Monday, December 24, 2007

Christmas Eve Eve



Today I will do as much preparation as possible for Christmas as there are just two days to go, I have the day off, and I want to cut down to an absolute minimum the time I will spend in the kitchen on the 25th.

I'm feeling a little bit frayed, so I start the day with huevos rancheros for a late breakfast. This I do by briefly frying a couple of tortillas (maize, por supuesto) then putting them on a kitchen towel, while I heat up the refried beans (taken out of the freezer last night) in the microwave. Then I fry another tortilla for a bit longer, until it is crispy, then a couple of eggs, laying them on the previously fried tortillas and beside a dollop of the beans with a bit of crispy fried tortilla on top (called a totopo in Mexico). All that's left is to drain any oil left in the pan and heat up some salsa verde (likewise from the freezer) and put it on the beans and voilà! The whole thing takes about 5-10 minutes, although I previously had to spend a bit of time making the salsa and the beans, before freezing them.

A couple of hours later, after reading the papers, I pour water, flour and yeast into the breadmaker and set to work on the cod dish, which I aim to make today, ahead of Christmas Eve, when I have to work till late.

First thing is to drain the cod and cook it in milk.
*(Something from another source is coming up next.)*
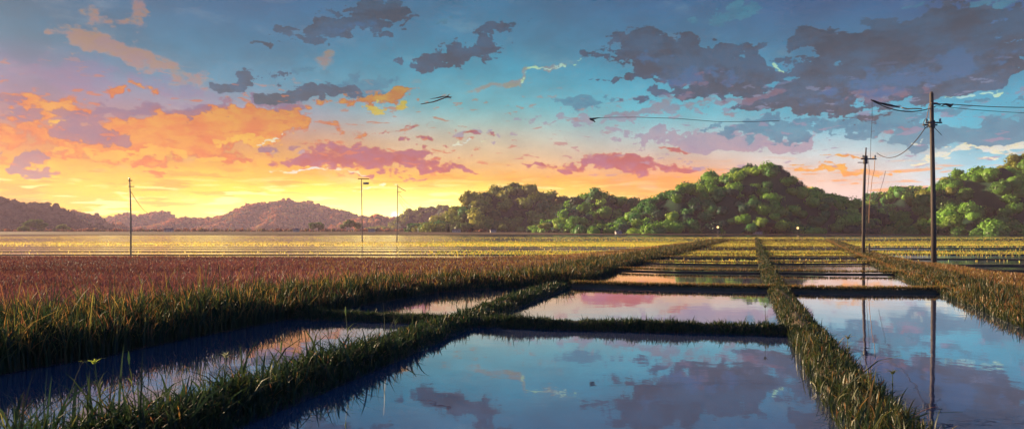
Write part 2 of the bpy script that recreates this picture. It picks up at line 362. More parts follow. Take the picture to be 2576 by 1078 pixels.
# ------------------------------------------------------------------ ground, water
def poly_sheet(name, pts, z, mat, kind='structure'):
    me = bpy.data.meshes.new(name)
    me.from_pydata([(x, y, z) for x, y in pts], [], [tuple(range(len(pts)))]); me.update()
    if me.polygons[0].normal.z < 0: me.flip_normals()
    o = link(name, me, mat); o['kind'] = kind
    return o
def water_mat():
    m, nt, out = newmat('still_water'); L = nt.links.new
    tc = nt.nodes.new('ShaderNodeTexCoord')
    sep = nt.nodes.new('ShaderNodeSeparateXYZ'); L(tc.outputs['Object'], sep.inputs[0])
    # water is still near the banks and ruffled by the breeze out in the open
    far = nt.nodes.new('ShaderNodeMapRange'); far.interpolation_type = 'SMOOTHSTEP'
    far.inputs[1].default_value = 24; far.inputs[2].default_value = 55; far.inputs[3].default_value = .0; far.inputs[4].default_value = 1.
    L(sep.outputs[1], far.inputs[0])
    n1 = nt.nodes.new('ShaderNodeTexNoise'); n1.inputs['Scale'].default_value = 1.3; n1.inputs['Detail'].default_value = 4
    L(tc.outputs['Object'], n1.inputs['Vector'])
    n2 = nt.nodes.new('ShaderNodeTexNoise'); n2.inputs['Scale'].default_value = 3.0; n2.inputs['Detail'].default_value = 3
    L(tc.outputs['Object'], n2.inputs['Vector'])
    b1 = nt.nodes.new('ShaderNodeBump'); b1.inputs['Distance'].default_value = .02; b1.inputs['Strength'].default_value = .11
    L(n1.outputs['Fac'], b1.inputs['Height'])
    st = nt.nodes.new('ShaderNodeMath'); st.operation = 'MULTIPLY'; st.inputs[1].default_value = .95; L(far.outputs[0], st.inputs[0])
    b2 = nt.nodes.new('ShaderNodeBump'); b2.inputs['Distance'].default_value = .018
    L(st.outputs[0], b2.inputs['Strength']); L(n2.outputs['Fac'], b2.inputs['Height']); L(b1.outputs[0], b2.inputs['Normal'])
    gl = nt.nodes.new('ShaderNodeBsdfGlossy'); gl.inputs['Color'].default_value = (.93, .93, .97, 1)
    rr_ = nt.nodes.new('ShaderNodeMath'); rr_.operation = 'MULTIPLY_ADD'; rr_.inputs[1].default_value = .07; rr_.inputs[2].default_value = .02; L(far.outputs[0], rr_.inputs[0]); L(rr_.outputs[0], gl.inputs['Roughness'])
    L(b2.outputs[0], gl.inputs['Normal'])
    df = nt.nodes.new('ShaderNodeBsdfDiffuse'); df.inputs['Color'].default_value = (.07, .09, .19, 1)
    fr = nt.nodes.new('ShaderNodeFresnel'); fr.inputs['IOR'].default_value = 2.6
    r = nt.nodes.new('ShaderNodeMapRange'); r.inputs[1].default_value = .2; r.inputs[2].default_value = .65; r.inputs[3].default_value = .40; r.inputs[4].default_value = .96
    L(fr.outputs[0], r.inputs[0])
    mx = nt.nodes.new('ShaderNodeMixShader'); L(r.outputs[0], mx.inputs[0]); L(df.outputs[0], mx.inputs[1]); L(gl.outputs[0], mx.inputs[2])
    L(mx.outputs[0], out.inputs[0])
    return m
M_WATER = water_mat()
poly_sheet('ground', [(-7000, -200), (7000, -200), (7000, 9000), (-7000, 9000)], -.35, M_MUD)
WFAR = G(0, 590)[1]
poly_sheet('paddy_water', [(-420, -30), (260, -30), (260, WFAR), (-420, WFAR)], 0.0, M_WATER)
poly_sheet('far_field', [(-7000, WFAR-14), (7000, WFAR-14), (7000, 8000), (-7000, 8000)], .12, M_FIELD)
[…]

Next, I have to cut some potatoes into cubes, slightly bigger than dice. Normally I would peel them, and save the peelings for stock, but these have pretty thin skins which I can practically scrub off. The recipe calls for frying the cubes for just long enough to cook them, rather than make them crispy. To save a bit of time, to make sure they are evenly cooked and because it is Christmas, after all, I deep fry them in some olive oil left over from the last time I made Spanish omelette.

As well as being tasty, olive oil has the advantage of being able to stay very hot without smoking, so the potato cubes are well cooked before they are crispy and never get soggy with oil. Better still, they are cooked more quickly than by boiling, and don't fall to bits. I will leave the oil in the pan until Christmas morning, when I will use it to make crispy fried tortilla fragments to put in some chilaquiles.

Now it is time to drain the cod and use the milk to make a béchamel sauce with. This I do, but fry thinly sliced onions until they are transparent before adding corn flour, then slowly and carefully adding the milk, and stirring to prevent the sauce getting lumpy. I no longer add salt to my food, especially as the cod will be salty enough, so just grind some pepper.

I also grate some nutmeg, wondering how many years it will take me to get through all those nutmeg that have been languishing in an old jam jar for two years since I bought a packet of them. The same goes for the mace, of which all I need is half a teaspoonful every time I make a Christmas pudding, and many other spices.

Anyway, on with the cod itself, which has now cooled enough for me to peel separate the skin and bone and loosen the flesh itself into flakes, and cod is an ideally flaky fish. The flakes I mix in a couple of terra cotta casseroles with the potato cubes, then I pour on the béchamel and garnish with a generous helping of cream and lots of offcuts of smoked cheese, grated using an old hand-held, manual rotary Moulinex: so sad they went bust a few years ago.

Now all we need is to pop the casseroles into the oven and we have bacalhau com natas, one of the 1,001 or so ways that the Portuguese make cod.

Meanwhile, competing with the cheese and cod smells is the glorious aroma of baking bread in the breadmaker, which soon squeaks to tell me the loaf is ready. I life the lid and marvel at the way the bread has risen, then tip out the loaf and hear a reassuringly hollow echo as I tap it and leave it to cool. Some purists may object to the use of machines, but this is one short cut I need to make and at least I know what goes into my bread. Besides, there's nothing like being able to walk away and leave the machine to do its work, which mainly consists of timing.

All the while, I listen to Radio 4 over the Internet, and vow, again, to one day have sound piped in to a kitchen, along with that external window and the herb garden I have promised myself. In the meanwhile, I enjoy listening to a book programme looking back on interviews with Ian Rankin and Anne Enright, both of whom I also had occasion to interview.

Incidentally, I make a mental note to use up the rest of the spuds quite soon. For some reason, a 10-pound bag costs less than three pounds bought loose, so perhaps I will use up the remaining six or seven in a Spanish omelette and some shepherd's pie, or bubble and squeak, before they start sprouting.

Meanwhile, I swap e-mails with a friend in Spain, whom I advise to inject her Christmas turkey with white wine. A couple of years ago, I was delighted to find a re-usable meat syringe in a shop for cooking accessories. It has a big fat needle, as opposed to the skinny ones on hypodermics, enabling hefty intramuscular injections of vino.